Et pour ce qui est du contenu ? Dans la Gylfaginning, le roi Gylfi se fait abuser par Gefion, déesse de la race des Ases, déguisée en vagabonde qui lui enlève, par la ruse, une partie de ses terres. Versé dans la magie et impressionné par la "science" des Ases, le roi se déguise en vieillard, change de nom et se met en route vers Asgard où il rencontre trois hommes, assis sur trois trônes. Commence alors un dialogue dans lequel seront passés en revue les grands principes de la mythologie nordique, de la présentation des Dieux à leurs faits d'armes en passant par la naissance des astres jusqu'au crépuscule des Dieux, plus connu sous le nom de Ragnarok. À l'issue de cette première partie, vous saurez tout ce qu'il y a à savoir sur Thor, Odin ou Freya, le loup Fenrir, le serpent de Midgard, sur l'arbre de vie Yggdrasil ou sur l'origine de Sleipnir, le cheval à huit pattes d'Odin.
Si la Gylfaginning se lit avec gourmandise, c'est, à mon sens, car elle nous est proposée dans sa quasi-intégralité. Seuls ont été supprimés le prologue et l'épilogue. Les Skaldskaparmal, dont nous n'avons accès qu'aux parties en prose, sont plus difficiles à appréhender. Le concept est pourtant sensiblement le même. Aegir, un grand magicien, se rend à Asgard, mais les Ases, qui ont eu la "prescience de son expédition" décident de lui réserver un bon accueil. Durant le banquet qui est organisé, Aegir interroge Bragi, son voisin et dès lors démarre un dialogue sensiblement différent que dans la Gylfaginning. Les Skaldskaparmal étant une poétique, Snorri Sturluson part parfois de périphrases, autour de l'or par exemple - sans doute utilisées par les scaldes de l'époque - pour conter notamment les exploits de Thor.
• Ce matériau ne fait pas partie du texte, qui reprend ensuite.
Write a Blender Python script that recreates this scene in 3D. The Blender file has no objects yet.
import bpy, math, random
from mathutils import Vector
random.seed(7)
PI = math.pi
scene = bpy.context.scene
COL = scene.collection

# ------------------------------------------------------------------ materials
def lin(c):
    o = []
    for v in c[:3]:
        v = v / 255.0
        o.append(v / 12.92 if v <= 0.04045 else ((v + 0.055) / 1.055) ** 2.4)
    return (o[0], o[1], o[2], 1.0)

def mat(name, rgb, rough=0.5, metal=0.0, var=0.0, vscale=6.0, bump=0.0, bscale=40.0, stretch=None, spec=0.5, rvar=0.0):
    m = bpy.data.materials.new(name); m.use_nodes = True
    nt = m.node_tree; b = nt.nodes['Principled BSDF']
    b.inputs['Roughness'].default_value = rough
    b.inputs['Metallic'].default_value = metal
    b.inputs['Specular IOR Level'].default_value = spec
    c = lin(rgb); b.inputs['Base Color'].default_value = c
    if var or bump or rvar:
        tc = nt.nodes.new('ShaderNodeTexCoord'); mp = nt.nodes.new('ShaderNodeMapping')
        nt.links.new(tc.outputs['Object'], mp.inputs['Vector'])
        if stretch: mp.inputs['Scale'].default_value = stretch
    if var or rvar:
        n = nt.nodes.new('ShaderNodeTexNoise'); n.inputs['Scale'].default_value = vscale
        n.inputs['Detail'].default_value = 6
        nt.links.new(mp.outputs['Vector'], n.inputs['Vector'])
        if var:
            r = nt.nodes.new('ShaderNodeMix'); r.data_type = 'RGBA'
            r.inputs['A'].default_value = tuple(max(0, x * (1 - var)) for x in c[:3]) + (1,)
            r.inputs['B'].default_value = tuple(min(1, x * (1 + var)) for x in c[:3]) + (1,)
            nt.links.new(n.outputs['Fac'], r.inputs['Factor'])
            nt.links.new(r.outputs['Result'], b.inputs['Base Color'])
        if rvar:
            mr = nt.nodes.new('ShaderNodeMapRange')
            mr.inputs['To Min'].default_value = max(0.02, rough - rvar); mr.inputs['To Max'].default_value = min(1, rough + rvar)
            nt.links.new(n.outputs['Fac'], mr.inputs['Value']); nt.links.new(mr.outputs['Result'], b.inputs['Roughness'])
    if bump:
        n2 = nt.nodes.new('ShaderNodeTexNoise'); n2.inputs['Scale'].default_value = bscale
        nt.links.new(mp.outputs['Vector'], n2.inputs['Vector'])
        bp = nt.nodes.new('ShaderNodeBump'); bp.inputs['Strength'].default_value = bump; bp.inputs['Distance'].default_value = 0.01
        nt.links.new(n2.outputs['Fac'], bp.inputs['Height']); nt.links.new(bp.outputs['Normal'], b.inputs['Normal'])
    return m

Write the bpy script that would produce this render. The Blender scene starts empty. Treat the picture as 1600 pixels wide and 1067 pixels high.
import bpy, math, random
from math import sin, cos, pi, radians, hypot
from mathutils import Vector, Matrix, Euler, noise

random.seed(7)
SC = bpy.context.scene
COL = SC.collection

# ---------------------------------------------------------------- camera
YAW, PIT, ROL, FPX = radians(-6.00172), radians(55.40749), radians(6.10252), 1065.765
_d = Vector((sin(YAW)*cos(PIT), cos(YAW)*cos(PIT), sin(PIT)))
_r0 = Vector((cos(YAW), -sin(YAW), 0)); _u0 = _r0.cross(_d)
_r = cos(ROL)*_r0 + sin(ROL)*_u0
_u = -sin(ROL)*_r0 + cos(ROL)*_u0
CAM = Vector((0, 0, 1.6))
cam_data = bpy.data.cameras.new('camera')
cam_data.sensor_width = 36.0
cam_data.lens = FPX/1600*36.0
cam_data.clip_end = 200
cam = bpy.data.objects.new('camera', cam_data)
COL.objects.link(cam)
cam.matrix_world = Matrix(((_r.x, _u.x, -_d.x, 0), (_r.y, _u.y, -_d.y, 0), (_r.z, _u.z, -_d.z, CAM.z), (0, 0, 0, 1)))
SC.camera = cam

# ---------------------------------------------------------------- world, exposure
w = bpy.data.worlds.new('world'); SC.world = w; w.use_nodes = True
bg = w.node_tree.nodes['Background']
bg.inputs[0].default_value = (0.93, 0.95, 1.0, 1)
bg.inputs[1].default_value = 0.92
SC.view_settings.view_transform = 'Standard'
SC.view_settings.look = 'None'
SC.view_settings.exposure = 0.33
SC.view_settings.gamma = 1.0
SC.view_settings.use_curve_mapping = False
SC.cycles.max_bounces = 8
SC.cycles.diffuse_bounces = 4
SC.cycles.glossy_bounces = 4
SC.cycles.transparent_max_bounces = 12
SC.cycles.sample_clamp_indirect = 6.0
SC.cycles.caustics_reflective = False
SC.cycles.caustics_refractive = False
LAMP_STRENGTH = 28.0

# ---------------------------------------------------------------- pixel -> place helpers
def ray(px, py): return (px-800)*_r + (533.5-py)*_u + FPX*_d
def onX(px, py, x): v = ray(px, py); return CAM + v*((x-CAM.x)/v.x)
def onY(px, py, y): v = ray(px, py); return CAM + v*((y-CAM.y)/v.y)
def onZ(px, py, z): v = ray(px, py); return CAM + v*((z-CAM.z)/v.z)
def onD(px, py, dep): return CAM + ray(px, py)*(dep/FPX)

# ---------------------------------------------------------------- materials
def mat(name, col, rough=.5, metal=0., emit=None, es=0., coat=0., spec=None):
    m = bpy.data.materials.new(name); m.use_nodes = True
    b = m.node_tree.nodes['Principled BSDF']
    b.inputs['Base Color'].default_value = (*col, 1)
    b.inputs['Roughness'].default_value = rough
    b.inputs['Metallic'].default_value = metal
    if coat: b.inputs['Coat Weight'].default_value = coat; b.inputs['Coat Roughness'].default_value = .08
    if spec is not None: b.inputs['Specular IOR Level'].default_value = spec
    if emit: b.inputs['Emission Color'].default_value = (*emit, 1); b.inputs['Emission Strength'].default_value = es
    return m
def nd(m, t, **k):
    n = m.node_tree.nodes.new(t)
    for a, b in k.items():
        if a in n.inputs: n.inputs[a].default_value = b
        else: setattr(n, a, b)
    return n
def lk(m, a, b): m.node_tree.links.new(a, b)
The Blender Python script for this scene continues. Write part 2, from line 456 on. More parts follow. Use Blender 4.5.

Dans l'introduction proposée par François-Xavier Dillmann, on en apprend beaucoup sur l'auteur, sa vie, sa mort brutale, mais également sur les sources de son "Edda". Ces pages passionnantes attestent de l'importance que l'homme devait avoir à son époque, mais aussi de l'étendue de son savoir.
Une fois refermé le livre, on prend conscience que l'omniprésence de Snorri Sturluson dans les nombreux ouvrages consacrés à la mythologie ou aux Vikings est amplement justifié tant "L'Edda" constitue un passage incontournable pour quiconque s'intéresse à ces sujets. Ce n'est pas seulement l'aspect mythologique qui séduit, mais également la poésie de ses récits de même que la manière dont la particularité géographique et géologique de ces terres nordiques a influencé la construction de cette cosmogonie, de cette mythologie - qui présente bien entendu des ressemblances avec la gréco-romaine - mais qui n'en demeure pas moins singulière.